Um wen es sich handelt und wozu die Zeugen befragt werden wollen, bleibt der Phantasie des Betrachters überlassen. Transparenz sieht anders aus. Von der Pressestelle des Bundestages erfährt man zwar fünf vollständige Namen, - Carsten Proff, Aline Schnalke, Richard Kaldrack, Rüdiger Grasser, Günter Borstner - aber ebenfalls nicht ihren Verantwortungsbereich oder ihre berufliche Herkunft.

Carsten Proff ist BKA-Beamter, Aline Schnalke eine Bekannte des Neonazis und V-Mannes Ralf Marschner aus Zwickau.

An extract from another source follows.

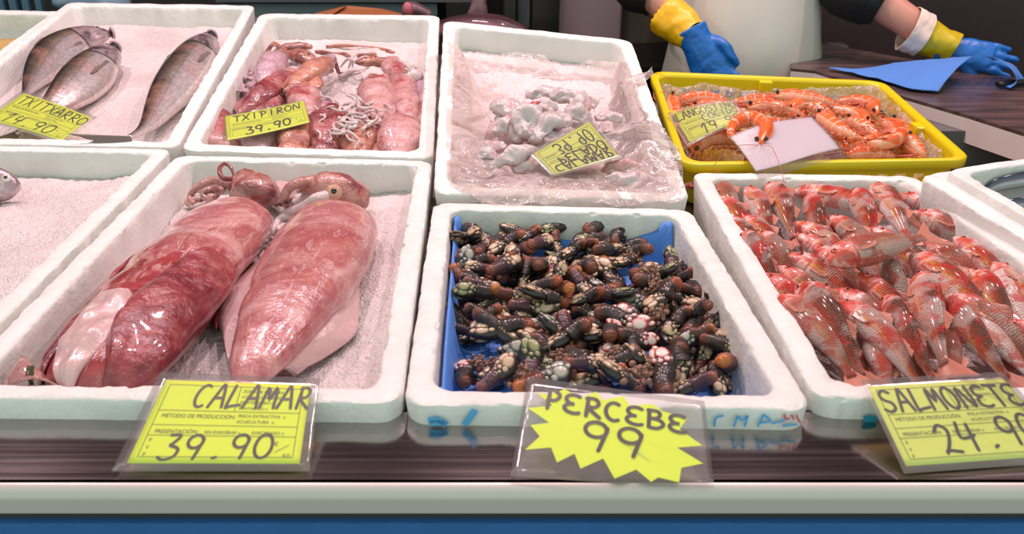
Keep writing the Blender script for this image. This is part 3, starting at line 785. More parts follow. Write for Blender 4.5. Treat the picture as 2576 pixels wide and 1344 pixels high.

Bei den anderen drei - Richard Kaldrack, Rüdiger Grasser, Günter Borstner - handelt es sich um Beamte des Bundesverfassungsschutzes, verantwortlich unter anderem für die drei V-Männer Thomas Richter alias "Corelli", Ralf Marschner alias "Primus" sowie um einen dritten. Dieser könnte Michael See alias "Tarif" oder Mirko Hesse sein. Die Informationen dazu gehen auseinander. Jedenfalls bewegten sich alle im Umfeld der Terrorgruppe NSU ("Nationalsozialistischer Untergrund"), der zehn Morde zur Last gelegt werden. Wenn sie nicht sogar selbst, vor allem Richter und Marschner, Mitglied des NSU waren. Einer der anonymisierten Beschaffer des Bundesamtes für Verfassungsschutz (BfV) soll zweitweise sogar alle drei Quellen geführt haben. Der Geheimdienst wäre damit so etwas wie der Kitt zwischen den Personen dieser rechtsradikalen Terrorszene gewesen.

Diabetes oder Rattengift?

Michael See, der sich heute Michael von Dolsperg nennt und der sich vor Jahren selber als Ex-V-Mann des BfV offenbarte, sollte nach eigenen Angaben einst mithelfen, das untergetauchte Trio Uwe Böhnhardt, Uwe Mundlos, Beate Zschäpe in Sicherheit zu bringen. Von Dolsperg will das seinem V-Mann-Führer gemeldet haben, der abgewiegelt haben soll, das Amt würde sich schon selber darum kümmern. Mirko Hesse war Anführer der rechtsextremen Hammerskins in Sachsen und gut bekannt mit Thomas Richter und Ralf Marschner.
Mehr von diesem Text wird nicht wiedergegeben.